Wednesday 16th March; 17th day at sea

The first landing was on Barren Island, which was quite aptly named. Largely flat, with loads of birds (including a Striated Carra Carra – a large bird of prey), plus Elephant Seals, at least one South Atlantic Sea Lion, and numerous Magellanic Penguins mostly hiding in burrows. At the time most people thought it might have been better to have missed this island, gone straight to our next landing and then third landing in the afternoon, though with hindsight this would have been a mistake. What we had here was a brisk hike across moorland, followed by a slightly more leisurely hike back to the landing site, during which I glimpsed a penguin in it’s burrow – but it was too dark to get a photo without using the flash. After that we were taken in the zodiacs to George Island, where there was a farm, to be shown sheep shearing and have tea and cakes – as if we hadn’t been eating more than enough already. Very nice cakes though – I had several to make sure of that.

The farm visit was really quite interesting; the farm had quite a lot of sheep on its 28,000 acres which was quite small by Falklands standards. It also had tourism as a sideline, plus fishing for crabs, and the farmer’s wife had a job in Stanley during the week. Again, the people were very easy to talk to, despite us turning up, plus the complement of the Polar Pioneer the same afternoon.

In the afternoon we headed off to Sea Lion Island, passing the Polar Pioneer on the way, who passed us details of the landing site they’d used on Sea Lion Island. Unfortunately by the time we got there the wind had picked up and the sea was getting rougher. The first zodiac with the expedition staff got ashore, and the first passenger zodiac followed. We were in the third one, and were the third and fourth passengers to get on. By now the sea was rising a falling several feet with the swell, and only occasionally being sheltered by the ship. The fifth person, Big Ron from the US, tried to get on, but clearly couldn’t and I started to get a little worried. I would happily have traded places with any of the rest of the passengers who were watching from the ship’s rail. Our zodiac was cast off from the ship, which made things a lot better, as the boat could ride out the swell quite easily as long as no one was doing anything stupid like trying to get into it.

Meanwhile, on the shore, interesting things were happening. The second zodiac, we heard later, had been turned sideways and hit by a wave, which tipped it over, giving a couple of people an early bath. Given the circumstances the landing was abandoned. Oddly, our driver, Anja, who hadn’t impressed a number of people, including me (she was the driver for the trip back from Stanley) was really very good about the whole escapade. She kept apologising for the landing having to be cancelled; we were rather relieved to get back on the ship, which didn’t take half so long as getting into the zodiac. Dave Bowman, who was driving another of the zodiacs, didn’t seem to be terribly impressed by the whole thing. At one point, before we got in the zodiac, you could see him having a conversation with two other drivers and he seemed to think then, that the landing was a bad idea.
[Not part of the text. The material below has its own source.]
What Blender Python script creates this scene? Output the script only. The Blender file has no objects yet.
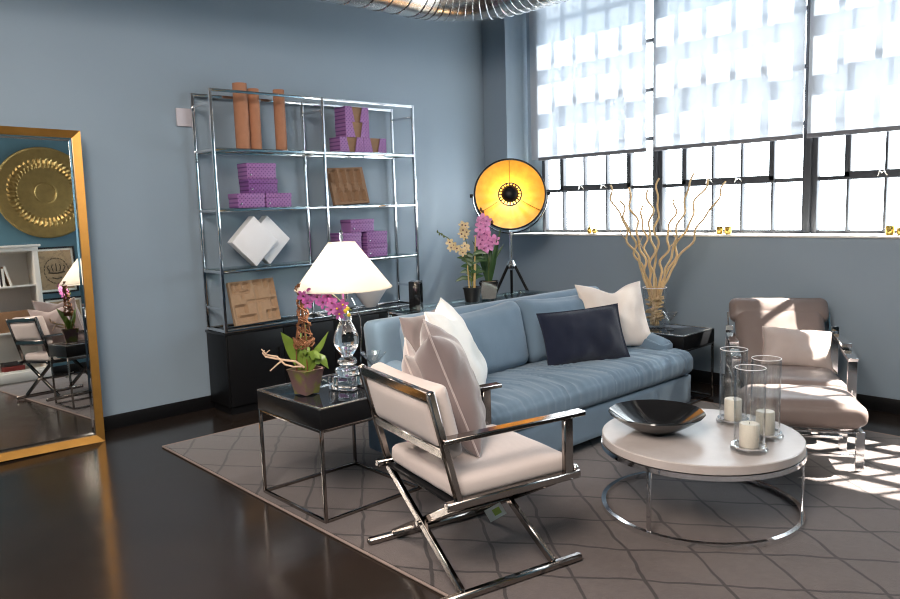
import bpy, bmesh, math, random
from mathutils import Vector, Matrix, noise
R = math.radians
PI = math.pi
C = bpy.context.scene.collection
scene = bpy.context.scene
random.seed(7)

# ------------------------------------------------------------------ camera
def make_camera():
    yaw, pitch, roll = 0.8252, 0.1231, -0.0311
    fw = Vector((math.cos(yaw) * math.cos(pitch), math.sin(yaw) * math.cos(pitch), -math.sin(pitch)))
    rt = Vector((math.sin(yaw), -math.cos(yaw), 0))
    up = rt.cross(fw)
    rt2 = math.cos(roll) * rt + math.sin(roll) * up
    up2 = -math.sin(roll) * rt + math.cos(roll) * up
    m = Matrix.Identity(4)
    for i in range(3):
        m[i][0], m[i][1], m[i][2] = rt2[i], up2[i], -fw[i]
    m[2][3] = 1.5
    cd = bpy.data.cameras.new('camera')
    cd.sensor_width = 36.0
    cd.lens = 753.23 * 36 / 900
    cd.clip_start = 0.02
    o = bpy.data.objects.new('camera', cd)
    o.matrix_world = m
    C.objects.link(o)
    scene.camera = o
make_camera()

# ------------------------------------------------------------------ light
SKY = 9.0
SUN = 42.0
ROOM = 240.0
EXPOSURE = 0.40
scene.view_settings.view_transform = 'Standard'
scene.view_settings.look = 'None'
scene.view_settings.exposure = EXPOSURE
scene.view_settings.gamma = 1
scene.view_settings.use_curve_mapping = False
w = bpy.data.worlds.new('sky')
scene.world = w
w.use_nodes = True
bg = w.node_tree.nodes['Background']
bg.inputs[0].default_value = (0.86, 0.94, 1.0, 1)
bg.inputs[1].default_value = SKY

def lamp(name, kind, loc, energy, color=(1, 1, 1), direction=None, size=None, size_y=None, portal=False, radius=None, spot=None):
    d = bpy.data.lights.new(name, kind)
    d.energy = energy
    d.color = color
    if size is not None:
        d.shape = 'RECTANGLE'
        d.size = size
        d.size_y = size_y or size
    if radius is not None:
        d.shadow_soft_size = radius
    if spot is not None:
        d.spot_size, d.spot_blend = R(spot), 0.6
    if portal:
        d.cycles.is_portal = True
    o = bpy.data.objects.new(name, d)
    o.location = loc
    if direction is not None:
        o.rotation_euler = Vector(direction).to_track_quat('-Z', 'Y').to_euler()
    C.objects.link(o)
    return o

# sun: comes in through the window wall (+x), from a little behind the camera's side
sun = lamp('sun', 'SUN', (9, 0, 8), SUN, (1.0, 0.95, 0.86), direction=(-1.0, 0.60, -1.60))
sun.data.angle = R(0.6)
lamp('window daylight portal', 'AREA', (6.01, 2.35, 2.36), 1, direction=(-1, 0, 0), size=5.6, size_y=2.3, portal=True)
# warm ceiling lighting of the showroom behind the camera
lamp('ceiling lamp', 'AREA', (0.2, 2.2, 3.85), ROOM * 0.55, (1.0, 0.88, 0.77), direction=(0.10, 0.05, -1), size=4.5, size_y=4.0)
lamp('ceiling lamp', 'AREA', (-0.5, 0.7, 3.35), ROOM * 0.55, (1.0, 0.90, 0.81), direction=(0.55, 0.55, -0.70), size=1.5, size_y=1.5)

# ------------------------------------------------------------------ materials
def rgb(r, g, b):
    f = lambda c: (c / 255 / 12.92) if c / 255 <= 0.04045 else ((c / 255 + 0.055) / 1.055) ** 2.4
    return (f(r), f(g), f(b), 1)

class NT:
    def __init__(s, name):
        s.m = bpy.data.materials.new(name)
        s.m.use_nodes = True
        s.t = s.m.node_tree
        s.p = s.t.nodes['Principled BSDF']
        s.out = s.t.nodes['Material Output']
    def n(s, kind, **kw):
        nd = s.t.nodes.new(kind)
        for k, v in kw.items():
            setattr(nd, k, v)
        return nd
    def l(s, a, b):
        s.t.links.new(a, b)
    def val(s, sock, v):
        if hasattr(v, 'is_output'):
            s.l(v, sock)
        else:
            sock.default_value = v
    def math(s, op, a, b=0.0, c=None):
        nd = s.n('ShaderNodeMath', operation=op)
        s.val(nd.inputs[0], a)
        s.val(nd.inputs[1], b)
        if c is not None:
            s.val(nd.inputs[2], c)
        return nd.outputs[0]
    def mix(s, f, a, b):
        nd = s.n('ShaderNodeMix', data_type='RGBA')
        s.val(nd.inputs[0], f)
        s.val(nd.inputs[6], a)
        s.val(nd.inputs[7], b)
        return nd.outputs[2]
    def coords(s, which='Object'):
        return s.n('ShaderNodeTexCoord').outputs[which]
    def noise(s, scale, detail=3, vec=None, rough=0.55):
        nd = s.n('ShaderNodeTexNoise')
        nd.inputs['Scale'].default_value = scale
        nd.inputs['Detail'].default_value = detail
        nd.inputs['Roughness'].default_value = rough
        s.l(vec if vec is not None else s.coords(), nd.inputs['Vector'])
        return nd.outputs['Fac']
    def bump(s, h, strength, dist=0.01):
        nd = s.n('ShaderNodeBump')
        nd.inputs['Strength'].default_value = strength
        nd.inputs['Distance'].default_value = dist
        s.l(h, nd.inputs['Height'])
        s.l(nd.outputs[0], s.p.inputs['Normal'])
    def set(s, col=None, rough=None, metal=None, spec=None, trans=None, ior=None, sheen=None, coat=None):
        i = s.p.inputs
        if col is not None:
            s.val(i['Base Color'], col)
        for k, v in (('Roughness', rough), ('Metallic', metal), ('Specular IOR Level', spec), ('Transmission Weight', trans),
                     ('IOR', ior), ('Sheen Weight', sheen), ('Coat Weight', coat)):
            if v is not None:
                s.val(i[k], v)
        return s

def plain(name, col, rough=0.5, metal=0.0, spec=0.5, var=0.0, vscale=8, bump=0.0, bscale=80, sheen=None, coat=None):
    t = NT(name)
    c = col
    if var:
        f = t.noise(vscale, 4)
        c = t.mix(f, tuple(x * (1 - var) for x in col[:3]) + (1,), tuple(min(1, x * (1 + var)) for x in col[:3]) + (1,))
    t.set(c, rough, metal, spec, sheen=sheen, coat=coat)
    if bump:
        t.bump(t.noise(bscale, 3), bump, 0.004)
    return t.m

def fabric(name, col, var=0.10, scale=260, bump=0.25, sheen=0.25, rough=0.9):
    t = NT(name)
    co = t.coords()
    a = t.n('ShaderNodeTexWave', wave_type='BANDS', bands_direction='X')
    a.inputs['Scale'].default_value = scale
    a.inputs['Distortion'].default_value = 1.2
    b = t.n('ShaderNodeTexWave', wave_type='BANDS', bands_direction='Z')
    b.inputs['Scale'].default_value = scale
    b.inputs['Distortion'].default_value = 1.2
    t.l(co, a.inputs['Vector'])
    t.l(co, b.inputs['Vector'])
    h = t.math('MULTIPLY', a.outputs['Fac'], b.outputs['Fac'])
    f = t.math('ADD', t.math('MULTIPLY', t.noise(14, 4), 0.7), t.math('MULTIPLY', h, 0.5))
    t.set(t.mix(f, tuple(x * (1 - var) for x in col[:3]) + (1,), tuple(min(1, x * (1 + var)) for x in col[:3]) + (1,)), rough, 0, 0.2, sheen=sheen)
    t.bump(h, bump, 0.002)
    return t.m

M = {}
M['chrome'] = plain('polished chrome', (0.78, 0.78, 0.79, 1), 0.09, 1.0)
M['nickel'] = plain('dark polished nickel', (0.33, 0.30, 0.28, 1), 0.12, 1.0)
M['steel'] = plain('brushed steel', (0.55, 0.54, 0.52, 1), 0.25, 1.0)
M['black'] = plain('black lacquer', (0.010, 0.010, 0.011, 1), 0.13, 0, 0.5)
M['black_satin'] = plain('black satin wood', (0.006, 0.006, 0.007, 1), 0.4, 0, 0.25)
M['black_plastic'] = plain('black nursery pot', (0.012, 0.012, 0.013, 1), 0.4)
M['smoked'] = plain('black glass top', (0.012, 0.014, 0.018, 1), 0.03, 0, 0.7)
M['white_paint'] = plain('white paint', rgb(236, 233, 226), 0.4, var=0.03)
M['foam'] = plain('white foam', rgb(250, 249, 251), 0.7, var=0.02, bump=0.1, bscale=200)
M['kraft'] = plain('brown kraft cardboard', rgb(178, 124, 94), 0.8, var=0.12, vscale=20, bump=0.1)
M['pulp'] = plain('molded paper pulp', rgb(178, 146, 116), 0.95, var=0.15, vscale=30, bump=0.5, bscale=120)
M['pulp_dark'] = plain('brown molded paper pulp', rgb(150, 118, 92), 0.95, var=0.15, vscale=30, bump=0.5, bscale=120)
M['blue_fabric'] = fabric('slate blue linen', rgb(112, 133, 151), 0.05, 420, 0.12)
M['white_fabric'] = fabric('off white velvet', rgb(212, 197, 191), 0.05, bump=0.1)
M['white_linen'] = fabric('white linen', rgb(252, 247, 241), 0.05, bump=0.2)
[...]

After this landing was abandoned, we set off for South America, though we saw several dolphins around the bow of the ship and a Southern Right Whale surface to leave little messages for us! I didn’t manage to get any photos of these, as the light was pretty poor by now.

By the evening there was a distinct end of term atmosphere about the ship. People were standing in corridors chatting and the evening’s entertainment was a hoot. A film of a 1929 journey in a sailing bark around Cape Horn, narrated by the cameraman, who’d signed on as an ordinary seaman, followed by a repeat of Don’s photo sequence.